Exercise objective ::
Will you give the material below again, every line exactly as it is?

Dataset extract ::
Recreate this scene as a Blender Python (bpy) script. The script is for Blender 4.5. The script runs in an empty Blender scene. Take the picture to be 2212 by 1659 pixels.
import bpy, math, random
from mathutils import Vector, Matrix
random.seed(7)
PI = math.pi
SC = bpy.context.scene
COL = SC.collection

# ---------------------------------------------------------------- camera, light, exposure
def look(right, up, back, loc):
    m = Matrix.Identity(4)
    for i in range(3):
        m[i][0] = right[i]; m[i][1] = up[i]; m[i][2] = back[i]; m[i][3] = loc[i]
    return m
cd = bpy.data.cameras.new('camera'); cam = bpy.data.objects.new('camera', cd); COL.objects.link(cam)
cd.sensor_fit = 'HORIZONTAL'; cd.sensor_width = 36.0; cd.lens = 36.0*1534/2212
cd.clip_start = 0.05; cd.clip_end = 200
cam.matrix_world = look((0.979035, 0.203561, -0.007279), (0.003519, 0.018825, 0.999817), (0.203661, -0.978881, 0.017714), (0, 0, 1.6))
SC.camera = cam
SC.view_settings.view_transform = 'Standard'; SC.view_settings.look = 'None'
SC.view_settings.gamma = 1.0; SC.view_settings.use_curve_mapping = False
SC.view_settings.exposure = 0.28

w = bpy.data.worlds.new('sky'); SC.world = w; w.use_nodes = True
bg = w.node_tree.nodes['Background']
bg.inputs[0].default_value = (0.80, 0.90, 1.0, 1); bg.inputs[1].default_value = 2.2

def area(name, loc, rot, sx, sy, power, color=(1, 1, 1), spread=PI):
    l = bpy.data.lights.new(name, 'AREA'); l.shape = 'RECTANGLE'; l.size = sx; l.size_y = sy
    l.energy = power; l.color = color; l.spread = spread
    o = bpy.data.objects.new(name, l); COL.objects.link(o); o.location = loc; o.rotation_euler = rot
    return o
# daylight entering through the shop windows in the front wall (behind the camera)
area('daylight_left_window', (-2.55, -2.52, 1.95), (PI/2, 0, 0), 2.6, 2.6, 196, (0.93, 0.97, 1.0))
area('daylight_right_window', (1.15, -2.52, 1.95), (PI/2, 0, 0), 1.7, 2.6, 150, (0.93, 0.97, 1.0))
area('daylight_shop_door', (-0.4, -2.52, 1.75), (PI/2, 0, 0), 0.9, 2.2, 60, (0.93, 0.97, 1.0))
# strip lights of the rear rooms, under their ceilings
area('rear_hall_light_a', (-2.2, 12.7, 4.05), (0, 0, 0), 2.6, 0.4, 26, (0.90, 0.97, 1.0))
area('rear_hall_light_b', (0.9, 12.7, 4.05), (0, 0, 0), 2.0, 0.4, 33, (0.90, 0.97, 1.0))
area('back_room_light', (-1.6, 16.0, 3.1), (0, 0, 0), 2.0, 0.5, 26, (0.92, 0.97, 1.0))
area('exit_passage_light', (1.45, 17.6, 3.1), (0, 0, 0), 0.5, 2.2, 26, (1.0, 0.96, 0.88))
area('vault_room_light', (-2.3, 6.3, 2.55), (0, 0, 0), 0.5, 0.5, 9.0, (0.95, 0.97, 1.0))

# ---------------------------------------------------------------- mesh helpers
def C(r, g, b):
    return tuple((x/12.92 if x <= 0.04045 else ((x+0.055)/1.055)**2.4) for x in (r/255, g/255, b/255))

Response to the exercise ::
Recreate this scene as a Blender Python (bpy) script. The script is for Blender 4.5. The script runs in an empty Blender scene. Take the picture to be 2212 by 1659 pixels.
import bpy, math, random
from mathutils import Vector, Matrix
random.seed(7)
PI = math.pi
SC = bpy.context.scene
COL = SC.collection

# ---------------------------------------------------------------- camera, light, exposure
def look(right, up, back, loc):
    m = Matrix.Identity(4)
    for i in range(3):
        m[i][0] = right[i]; m[i][1] = up[i]; m[i][2] = back[i]; m[i][3] = loc[i]
    return m
cd = bpy.data.cameras.new('camera'); cam = bpy.data.objects.new('camera', cd); COL.objects.link(cam)
cd.sensor_fit = 'HORIZONTAL'; cd.sensor_width = 36.0; cd.lens = 36.0*1534/2212
cd.clip_start = 0.05; cd.clip_end = 200
cam.matrix_world = look((0.979035, 0.203561, -0.007279), (0.003519, 0.018825, 0.999817), (0.203661, -0.978881, 0.017714), (0, 0, 1.6))
SC.camera = cam
SC.view_settings.view_transform = 'Standard'; SC.view_settings.look = 'None'
SC.view_settings.gamma = 1.0; SC.view_settings.use_curve_mapping = False
SC.view_settings.exposure = 0.28

w = bpy.data.worlds.new('sky'); SC.world = w; w.use_nodes = True
bg = w.node_tree.nodes['Background']
bg.inputs[0].default_value = (0.80, 0.90, 1.0, 1); bg.inputs[1].default_value = 2.2

def area(name, loc, rot, sx, sy, power, color=(1, 1, 1), spread=PI):
    l = bpy.data.lights.new(name, 'AREA'); l.shape = 'RECTANGLE'; l.size = sx; l.size_y = sy
    l.energy = power; l.color = color; l.spread = spread
    o = bpy.data.objects.new(name, l); COL.objects.link(o); o.location = loc; o.rotation_euler = rot
    return o
# daylight entering through the shop windows in the front wall (behind the camera)
area('daylight_left_window', (-2.55, -2.52, 1.95), (PI/2, 0, 0), 2.6, 2.6, 196, (0.93, 0.97, 1.0))
area('daylight_right_window', (1.15, -2.52, 1.95), (PI/2, 0, 0), 1.7, 2.6, 150, (0.93, 0.97, 1.0))
area('daylight_shop_door', (-0.4, -2.52, 1.75), (PI/2, 0, 0), 0.9, 2.2, 60, (0.93, 0.97, 1.0))
# strip lights of the rear rooms, under their ceilings
area('rear_hall_light_a', (-2.2, 12.7, 4.05), (0, 0, 0), 2.6, 0.4, 26, (0.90, 0.97, 1.0))
area('rear_hall_light_b', (0.9, 12.7, 4.05), (0, 0, 0), 2.0, 0.4, 33, (0.90, 0.97, 1.0))
area('back_room_light', (-1.6, 16.0, 3.1), (0, 0, 0), 2.0, 0.5, 26, (0.92, 0.97, 1.0))
area('exit_passage_light', (1.45, 17.6, 3.1), (0, 0, 0), 0.5, 2.2, 26, (1.0, 0.96, 0.88))
area('vault_room_light', (-2.3, 6.3, 2.55), (0, 0, 0), 0.5, 0.5, 9.0, (0.95, 0.97, 1.0))

# ---------------------------------------------------------------- mesh helpers
def C(r, g, b):
    return tuple((x/12.92 if x <= 0.04045 else ((x+0.055)/1.055)**2.4) for x in (r/255, g/255, b/255))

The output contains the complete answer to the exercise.